[TO DO]
Return the material exactly, first line through the line containing "rnd = random.Random(7)", and nothing more. Pictures stay out.

○ ○ ○

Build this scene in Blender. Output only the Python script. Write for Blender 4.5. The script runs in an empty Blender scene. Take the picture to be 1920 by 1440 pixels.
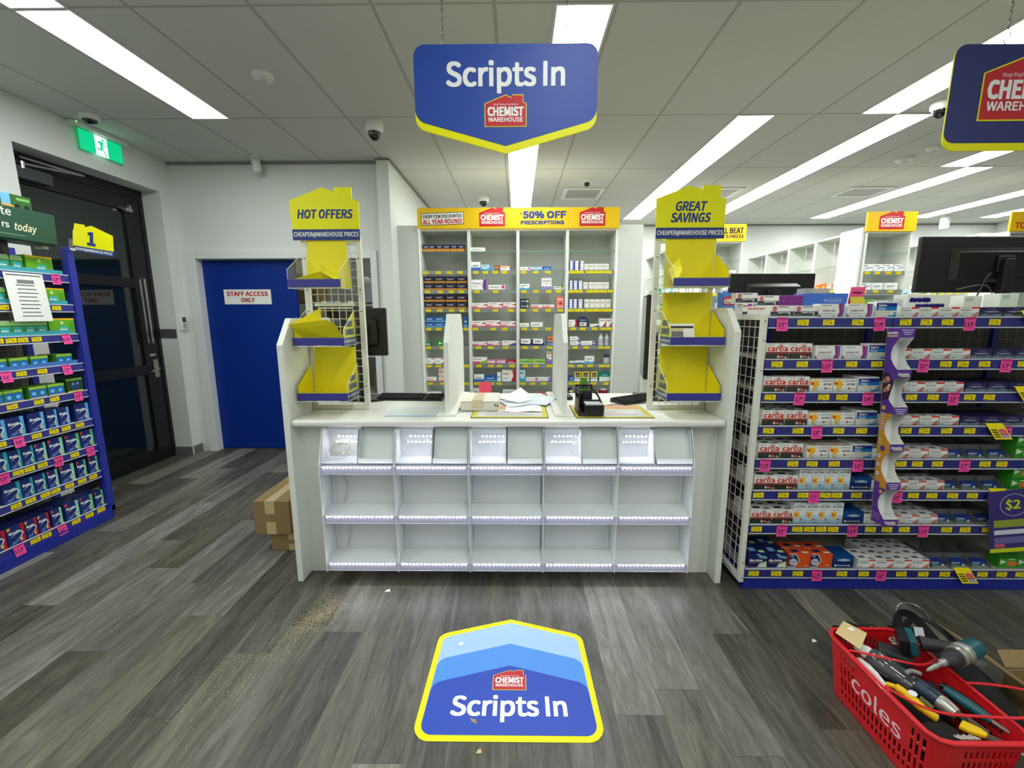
import bpy, bmesh, math, random, os
from mathutils import Vector, Matrix

scene = bpy.context.scene
COL = scene.collection
rnd = random.Random(7)

# ------------------------------------------------------------------ camera, world, exposure
F_PX, PITCH, YAW, ROLL, EYE = 790.74, 0.163123, -0.0114733, 0.0023847, 1.48
cd = bpy.data.cameras.new('camera')
cam = bpy.data.objects.new('camera', cd)
COL.objects.link(cam)
cd.sensor_fit = 'HORIZONTAL'
cd.sensor_width = 36.0
cd.lens = F_PX / 1920 * 36.0
cd.clip_start = 0.02
cp, sp, cy, sy = math.cos(PITCH), math.sin(PITCH), math.cos(YAW), math.sin(YAW)
fw = Vector((sy * cp, cy * cp, -sp))
rt = Vector((cy, -sy, 0))
dn = fw.cross(rt)
r2 = rt * math.cos(ROLL) + dn * math.sin(ROLL)
d2 = dn * math.cos(ROLL) - rt * math.sin(ROLL)
cam.matrix_world = Matrix(((r2.x, -d2.x, -fw.x, 0), (r2.y, -d2.y, -fw.y, 0), (r2.z, -d2.z, -fw.z, EYE), (0, 0, 0, 1)))
scene.camera = cam

world = bpy.data.worlds.new('world')
scene.world = world
world.use_nodes = True
world.node_tree.nodes['Background'].inputs[0].default_value = (0.010, 0.013, 0.014, 1)
world.node_tree.nodes['Background'].inputs[1].default_value = 1.0
scene.view_settings.view_transform = 'Standard'
scene.view_settings.look = 'None'
scene.view_settings.gamma = 1.0
scene.view_settings.exposure = 0.46
LAMP = 15.0         # emission of the ceiling panels
LED = 150.0          # emission of the little LED chips
scene.cycles.max_bounces = 8
scene.cycles.diffuse_bounces = 4
scene.cycles.transparent_max_bounces = 16
scene.cycles.caustics_reflective = False
scene.cycles.caustics_refractive = False

# ------------------------------------------------------------------ materials
def lin(c):
    c = c / 255.0
    return c / 12.92 if c <= 0.04045 else ((c + 0.055) / 1.055) ** 2.4

def rgb(c):
    return (lin(c[0]), lin(c[1]), lin(c[2]), 1.0)

_mats = {}
def mat(name, c, rough=0.5, metal=0.0, spec=0.5, var=0.05, scale=40.0, bump=0.0, coat=0.0):
    """Principled surface with a fine procedural unevenness of tone."""
    if name in _mats:
        return _mats[name]
    m = bpy.data.materials.new(name)
    m.use_nodes = True
    nt = m.node_tree
    b = nt.nodes['Principled BSDF']
    base = rgb(c)
    b.inputs['Roughness'].default_value = rough
    b.inputs['Metallic'].default_value = metal
    b.inputs['Specular IOR Level'].default_value = spec
    b.inputs['Coat Weight'].default_value = coat
    b.inputs['Base Color'].default_value = base
    if var > 0:
        tc = nt.nodes.new('ShaderNodeTexCoord')
        n = nt.nodes.new('ShaderNodeTexNoise')
        n.inputs['Scale'].default_value = scale
        n.inputs['Detail'].default_value = 3.0
        mr = nt.nodes.new('ShaderNodeMapRange')
        mr.inputs['To Min'].default_value = 1 - var
        mr.inputs['To Max'].default_value = 1 + var
        mx = nt.nodes.new('ShaderNodeVectorMath')
        mx.operation = 'SCALE'
        mx.inputs[0].default_value = base[:3]
        nt.links.new(tc.outputs['Object'], n.inputs['Vector'])
        nt.links.new(n.outputs['Fac'], mr.inputs['Value'])
        nt.links.new(mr.outputs[0], mx.inputs['Scale'])
        nt.links.new(mx.outputs[0], b.inputs['Base Color'])
        if bump > 0:
            bp = nt.nodes.new('ShaderNodeBump')
            bp.inputs['Strength'].default_value = bump
            bp.inputs['Distance'].default_value = 0.002
            nt.links.new(n.outputs['Fac'], bp.inputs['Height'])
            nt.links.new(bp.outputs[0], b.inputs['Normal'])
    _mats[name] = m
    return m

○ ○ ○

[SOLUTION FOR THIS PROBLEM]
Build this scene in Blender. Output only the Python script. Write for Blender 4.5. The script runs in an empty Blender scene. Take the picture to be 1920 by 1440 pixels.
import bpy, bmesh, math, random, os
from mathutils import Vector, Matrix

scene = bpy.context.scene
COL = scene.collection
rnd = random.Random(7)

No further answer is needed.